Латынь, которую мой отец скандировал, античная дорическая архитектура юга Италии, о которой он рассказывал по личным впечатлениям (он в молодости работал на биологической станции возле Неаполя; побывав совсем недавно в Италии, я поинтересовался, действует ли теперь эта станция; оказалось — действует), это тоже было отцовское, отеческое. На всю жизнь.
Есть предметы очень реальные, но чисто «атмосферические», говорить о них нелегко. Не такие уж мы все послушные сыновья и дочери, но я думаю, что послушнее всего выполняется невысказанная родительская воля: когда нужно сделать за отца или мать нечто, в чем им отказала жизнь или они сами себе почему-то с болью в сердце отказали,— осуществить неосуществленную возможность их душ. («Так сонм отшедших, сонм бесплотный В тебе и мыслит и поет»,— сказано у Вячеслава Иванова, чересчур красиво, может быть, но очень верно по существу.) Отец мой имел живой интерес к гуманитарным предметам, к истории, русской и европейской, страстно любил ту же дорическую архитектуру древних греков, Провиантские склады в Москве, выстроенные Василием Петровичем Стасовым,— как видите, его архитектурный идеал был довольно суровым: ионический ордер, не говоря уже о коринфском, он не терпел за декоративность, за недостаток существенности,— любил оды Горация, тоже в своем роде архитектуру слова, ценил стихи Тютчева.

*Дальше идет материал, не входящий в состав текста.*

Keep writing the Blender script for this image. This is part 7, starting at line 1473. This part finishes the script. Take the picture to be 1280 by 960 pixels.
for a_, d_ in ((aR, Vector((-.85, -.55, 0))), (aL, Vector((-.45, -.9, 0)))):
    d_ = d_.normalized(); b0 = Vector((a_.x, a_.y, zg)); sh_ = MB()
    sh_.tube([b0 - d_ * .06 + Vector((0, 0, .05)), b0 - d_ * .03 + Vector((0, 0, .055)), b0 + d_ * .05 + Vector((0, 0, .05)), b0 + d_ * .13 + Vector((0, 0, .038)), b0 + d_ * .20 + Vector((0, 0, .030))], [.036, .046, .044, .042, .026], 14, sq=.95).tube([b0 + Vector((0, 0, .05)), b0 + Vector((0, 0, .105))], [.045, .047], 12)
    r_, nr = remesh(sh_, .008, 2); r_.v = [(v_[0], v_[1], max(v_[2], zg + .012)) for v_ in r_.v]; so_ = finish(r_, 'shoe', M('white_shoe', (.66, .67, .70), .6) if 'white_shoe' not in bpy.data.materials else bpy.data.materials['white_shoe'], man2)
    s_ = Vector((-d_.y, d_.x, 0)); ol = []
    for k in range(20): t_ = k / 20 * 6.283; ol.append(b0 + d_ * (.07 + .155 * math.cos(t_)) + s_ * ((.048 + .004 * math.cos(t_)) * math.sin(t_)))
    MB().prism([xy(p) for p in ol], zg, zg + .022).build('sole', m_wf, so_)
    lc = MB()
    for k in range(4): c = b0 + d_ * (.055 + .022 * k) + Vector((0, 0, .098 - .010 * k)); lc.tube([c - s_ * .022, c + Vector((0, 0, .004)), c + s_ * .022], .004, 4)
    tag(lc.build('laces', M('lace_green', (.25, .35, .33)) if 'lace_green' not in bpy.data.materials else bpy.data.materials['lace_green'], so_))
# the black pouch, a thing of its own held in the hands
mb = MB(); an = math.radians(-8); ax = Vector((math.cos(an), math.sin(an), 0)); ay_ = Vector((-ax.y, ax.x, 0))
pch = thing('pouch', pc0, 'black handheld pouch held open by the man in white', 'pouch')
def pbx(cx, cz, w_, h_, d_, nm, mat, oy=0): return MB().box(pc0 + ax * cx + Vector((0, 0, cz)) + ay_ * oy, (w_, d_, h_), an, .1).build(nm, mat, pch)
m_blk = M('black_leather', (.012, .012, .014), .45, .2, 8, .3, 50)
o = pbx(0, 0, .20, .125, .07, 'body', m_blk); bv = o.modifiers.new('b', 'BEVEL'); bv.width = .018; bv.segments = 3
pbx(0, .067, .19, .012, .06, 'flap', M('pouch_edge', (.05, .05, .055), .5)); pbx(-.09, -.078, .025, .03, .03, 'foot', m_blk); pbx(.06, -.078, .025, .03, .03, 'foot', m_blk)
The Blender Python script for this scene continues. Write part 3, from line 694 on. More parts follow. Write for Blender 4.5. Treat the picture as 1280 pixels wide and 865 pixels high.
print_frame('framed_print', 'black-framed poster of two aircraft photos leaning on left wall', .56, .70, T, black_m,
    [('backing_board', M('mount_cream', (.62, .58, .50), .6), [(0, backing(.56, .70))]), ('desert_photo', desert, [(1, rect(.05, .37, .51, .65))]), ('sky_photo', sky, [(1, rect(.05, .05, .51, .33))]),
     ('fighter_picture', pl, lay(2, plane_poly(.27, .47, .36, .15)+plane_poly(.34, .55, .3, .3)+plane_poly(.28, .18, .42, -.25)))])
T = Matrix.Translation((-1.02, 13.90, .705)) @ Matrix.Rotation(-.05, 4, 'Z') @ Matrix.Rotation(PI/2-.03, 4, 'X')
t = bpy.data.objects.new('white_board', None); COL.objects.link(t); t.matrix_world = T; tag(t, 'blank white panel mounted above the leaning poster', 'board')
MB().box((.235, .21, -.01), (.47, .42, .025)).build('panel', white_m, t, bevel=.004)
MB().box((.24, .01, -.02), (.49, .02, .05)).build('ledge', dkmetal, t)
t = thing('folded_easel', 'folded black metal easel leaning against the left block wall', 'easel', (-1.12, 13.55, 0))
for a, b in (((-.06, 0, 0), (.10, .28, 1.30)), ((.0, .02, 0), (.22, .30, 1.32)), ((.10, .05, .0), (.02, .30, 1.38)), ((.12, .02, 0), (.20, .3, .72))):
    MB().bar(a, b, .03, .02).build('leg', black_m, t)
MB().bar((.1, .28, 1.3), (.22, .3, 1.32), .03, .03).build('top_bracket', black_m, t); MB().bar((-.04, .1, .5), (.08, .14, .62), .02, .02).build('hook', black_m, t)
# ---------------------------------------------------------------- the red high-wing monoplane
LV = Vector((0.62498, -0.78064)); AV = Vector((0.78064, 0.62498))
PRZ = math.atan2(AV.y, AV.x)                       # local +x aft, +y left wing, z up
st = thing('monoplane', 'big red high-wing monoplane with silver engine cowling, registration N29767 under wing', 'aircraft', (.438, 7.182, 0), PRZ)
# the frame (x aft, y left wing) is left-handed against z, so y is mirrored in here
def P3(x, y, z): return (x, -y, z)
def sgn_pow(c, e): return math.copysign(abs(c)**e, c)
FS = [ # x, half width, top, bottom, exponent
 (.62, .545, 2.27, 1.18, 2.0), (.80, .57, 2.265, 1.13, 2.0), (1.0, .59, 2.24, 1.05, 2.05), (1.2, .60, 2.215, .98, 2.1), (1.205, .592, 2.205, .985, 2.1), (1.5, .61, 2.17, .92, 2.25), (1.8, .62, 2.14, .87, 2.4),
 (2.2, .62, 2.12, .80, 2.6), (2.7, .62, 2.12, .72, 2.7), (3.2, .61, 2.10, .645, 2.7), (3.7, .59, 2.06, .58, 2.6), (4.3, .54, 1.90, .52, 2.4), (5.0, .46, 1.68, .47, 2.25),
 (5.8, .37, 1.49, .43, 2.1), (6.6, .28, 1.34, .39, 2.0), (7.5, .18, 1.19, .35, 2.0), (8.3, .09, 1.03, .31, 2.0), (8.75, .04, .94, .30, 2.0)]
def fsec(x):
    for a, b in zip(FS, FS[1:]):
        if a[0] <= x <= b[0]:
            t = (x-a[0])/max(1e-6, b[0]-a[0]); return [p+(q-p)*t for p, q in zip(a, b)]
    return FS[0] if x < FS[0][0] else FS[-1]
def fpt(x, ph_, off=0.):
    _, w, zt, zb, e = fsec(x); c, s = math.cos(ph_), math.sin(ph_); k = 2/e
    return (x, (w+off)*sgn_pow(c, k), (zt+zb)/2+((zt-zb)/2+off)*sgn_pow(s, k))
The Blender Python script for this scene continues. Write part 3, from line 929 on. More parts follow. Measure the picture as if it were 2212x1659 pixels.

Но любовь эта — любовь, как я сказал, страстная — была стыдливой до свирепости. Как дело своей жизни он выбрал работу биолога, а эстетского дилетантизма не терпел. Кроме того, я думаю, в нем жила застенчивость разночинца. Его отец, мой дедушка Василий Иванович, умерший задолго до моего рождения, еще успел до 1861 года быть крепостным, а после мыкался незадачливым железнодорожным служащим. Отрочество моего отца было очень нелегкое: чтобы получить образование, ему надо было все время подрабатывать, с самых ранних лет, и это сформировало его характер. (Когда я теперь читаю у Марины Цветаевой об ее отце, я узнаю тот же тип. «Крепкие души, крепкие ребра», как сказано у нее же.) Молча любить он умел, но любоваться было для него слишком праздное занятие. По его ощущению, ему «не по чину» говорить об искусстве, о стихах, о древностях. Нельзя — и все. Но я, его сын,— другое дело. Мне можно.